On a PCB I'm working with, I have analog feedbacks running through op-amps into a 3.3V microcontroller. Thus, signals outside 0-3.3V are useless, and potentially dangerous to the microcontroller. The op amps have +-15V rails, because those rails were available and convenient. However, that means it's possible for my op amp to destroy my microcontroller by railing out positive. In perfect operation this should never happen, but I'm considering edge cases. To improve reliability, I'm considering connecting my op amps to +3.3V and -15V.

Is there any reason I should not run an op amp off asymmetrical voltage rails?

Obviously, railing out negative could also destroy the processor. I'm only considering the positive-rail case at the moment.

Best Answer

As long as the input pins or the output pin(s) of a typical rail-to-rail op amp are between the rail voltages, the "ground" reference is not actually locked to midway between the rails. (n.b. IIRC there are some op-amps which actually have a separate ground pin)

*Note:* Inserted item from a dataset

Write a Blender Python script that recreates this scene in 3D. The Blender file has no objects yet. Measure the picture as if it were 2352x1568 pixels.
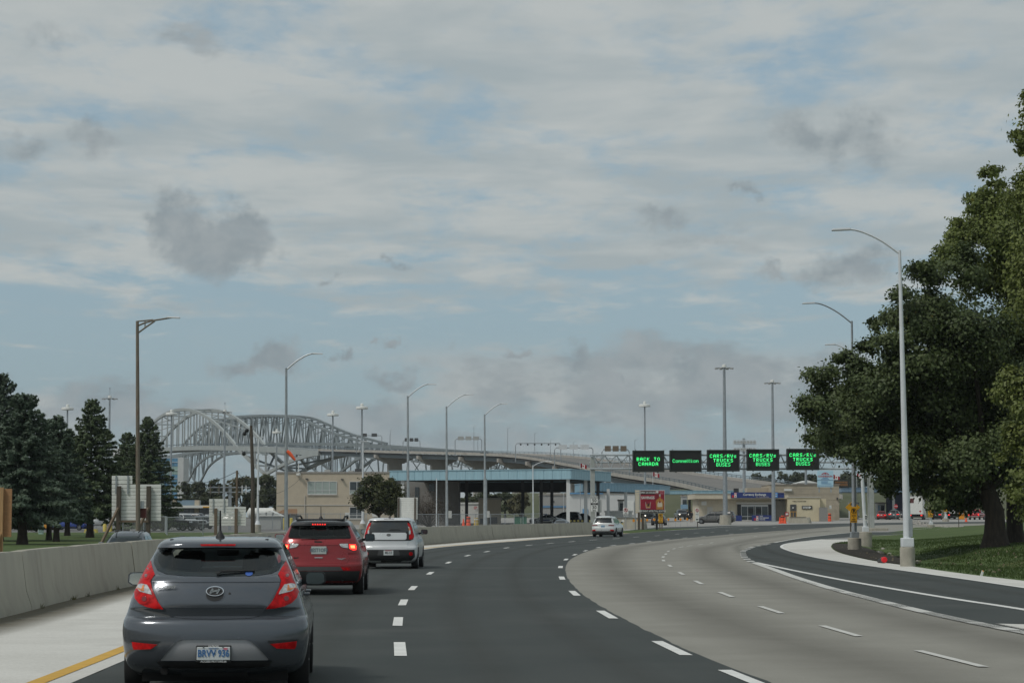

To illustrate, let us consider a rail-to-rail input/output (RRIO) op-amp in a voltage follower configuration:

We supply the op-amp rails with +/- 9.15 Volts, and inject an AC signal with a DC bias of 7.5 Volts and a peak-to-peak AC amplitude of 3.3 Volts.

The output would traverse between +9.15 Volts and +5.85 Volts, which is within the operating range of this hypothetical op-amp. The rest of the operating range, from -9.15 Volts through to +5.85 Volts would be unused so long as the signal stayed within parameters.

The mid value, 7.5 Volts, can thus be treated as the "ground" for this signal.

In other words, the op-amp doesn't care about the symmetry of the rails, it doesn't know where "ground" is.


For a real op-amp rather than an ideal one, there may be some minimum headroom for the output swing, from a few millivolts to a couple of Volts. So, this needs to be accounted for in the strategy laid out in the question.

In addition, the MCU pins may not take kindly to a traversal below the MCU ground rail. Hence, a clipping diode to the ground rail, on the input side, would be a good idea.